Sunday, March 22, 2009

Evangelicals and Catholics Together ... in Laconia

So I was talking to a friend of mine after mass, today, and I asked her whether the Catholic community in the Lakes Region was providing much support to the local pregnancy care center, and she told me that significant cooperation was still hampered to some extent by theological differences.

Booo! Theological differences, booo! Why can't we just get along while we build the kingdom of God? All this rarefied theological blather is just getting in the way of all the great work we could be doing, says the Pragmatic American Full of His Own Self-Righteousness in His All-Holy Pragmatism.

This is roughly equivalent to a general who says, "Who cares which direction the guns are pointing! Just pull the d*** trigger!" Stupid, stupid, stupid pragmatic American: that's what I say.

But just because theological differences do, indeed, make a difference doesn't mean we have to just give up on the whole project. Back in the late eighties or early nineties, Chuck Colson and Richard John Neuhaus started working on Evangelicals and Catholics Together: some sort of togetherness statement that emphasized all that we have in common. Excellent.

The problem with such a document is that it's a great statement of position, but unless our faith produces some works, then it's dead (at least so says the Bible), and so a statement of common faith ought to produce some common works. Is it?

But I was thinking, it's kind of nice for Colson and Neuhaus to do all that for us, but the fact of the matter is that their statement is not binding, and it was a labor of love produced by two friends, so it ought to be used as a model. What we need are for local Evangelicals and Catholics to get together and outline their theological and doctrinal commonalities and use this process to help them in common works: common works that flow from common faith.

So I see in my dreams pastors and laity from the various churches getting together so that they know each other and coming up with some shared statements of faith that are oriented towards what common works they can do, common works that will be a flowering of their common faith. But these statements of faith will be used for real work and will therefore be real statements of faith, not just rehashings of old arguments and so on and so forth.

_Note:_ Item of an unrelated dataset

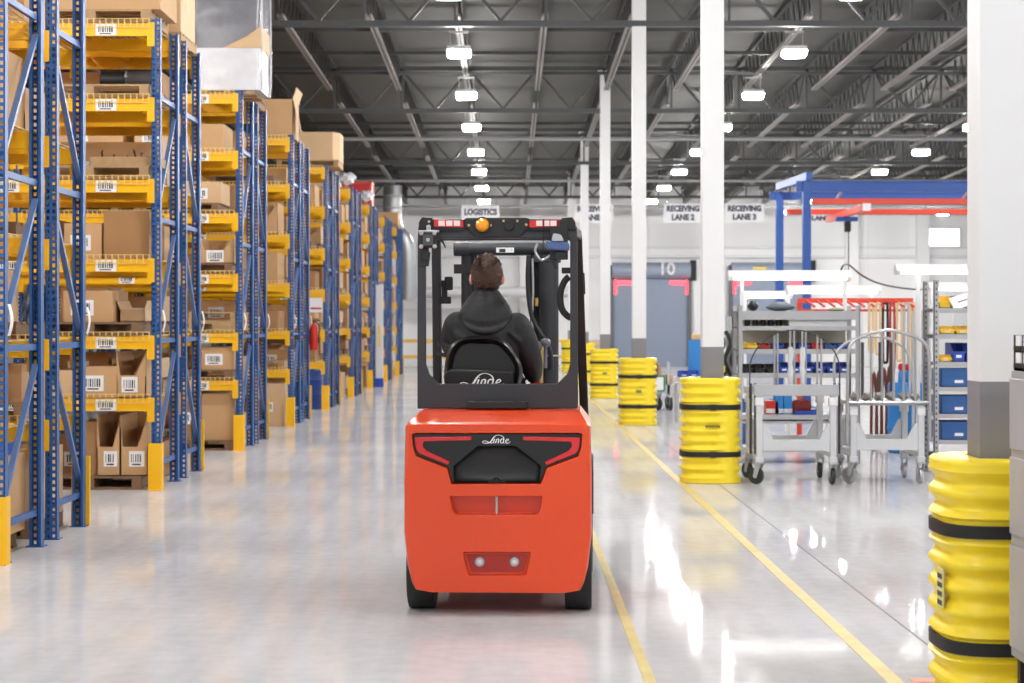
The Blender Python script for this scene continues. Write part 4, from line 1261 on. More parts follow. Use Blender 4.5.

And I have officially used the phrase "common works ... common faith" way too much. Feel free to make fun of me.

yours,

Watson

2 comments:

Seamus said...

Do you think that common works could enable comfort to take precedence over truth? I think a lot more could be done to make the world a better place if Evangelicals and Catholics could unite, but I'm afraid of our actions enabling their separation from Rome.

Jared said...

It would be fantastic to have that kind of discourse, as it doesn’t appear that we can have true ecumenical activities without the boundaries having been clearly laid out. Otherwise there'll be comments here and activities there that point to something those of the other denomination will either have no clue about or feel threatened by and suddenly everyone feels that the libertarian “whatever” arguments about religion are really the most sensible things around. In any standoff, when people are genuinely unsure of which course of action is the right one, the one with the most cultural weight tends to win out. Everyone’s already had their brains pummeled with nicey-get-alongy ideas till their punch drunk on false notions of peace and everyone with any blasted conviction gets left out.

It’s the only way to work together since it establishes at the beginning where everyone stands. Of course, while I appreciate Seamus’ concern that it might be enabling separatist positions I am also not quite convinced that this is a good reason in and of itself, even if it is partly true. Especially if we are making sure that false-assertions about Catholicism and Protestantism are not going unchallenged. Indeed, such an ecumenical situation may be one of the only places where such matters can be truly dealt with.

Oddly, the thing I found most difficult to grasp about the Colson/Neuhaus effort was Colson’s comments after Neuhaus passed on. He seemed blissfully ignorant of the weight of Catholic theological claims, or the reasons for Neuhaus' conversion.

The real problem of course is to get people together to actually deal with some of these issues. I’m pretty sure that when the Presbyterian church teams up for an outreach with the Baptist church down the road they already see it as a grand display of ecumenism. Add various local non-denom Evangelical groups to the mix and it’s hailed as an outright ecumenical orgy. Bringing the Catholic parishes into the mix is a bit more messy. They’re harder to understand since the basis for their thinking is different from the thinking of another denomination, even though that other denomination may have less in common issue to issue with you. I think that’s the background anyway.

But these things must be discussed and debated on real turf. Both P’s and C’s need to understand each other’s arguments as well as understand how crazy some of the things they say sound to the other. Being fairly familiar with each side I often find myself cringing at the things people say, whether P or C, and how much misunderstanding such things promote.

I’m encouraged that movement can be made in these areas. There seem to be more and more people cropping up who can speak both languages. My small attempts at establishing some worthwhile dialogue between the two groups generally haven’t met with much success so far, but that way has been barred for so long that it’s going to take a bit more work to get through.

I’m very open to any ideas as to how that can be accomplished.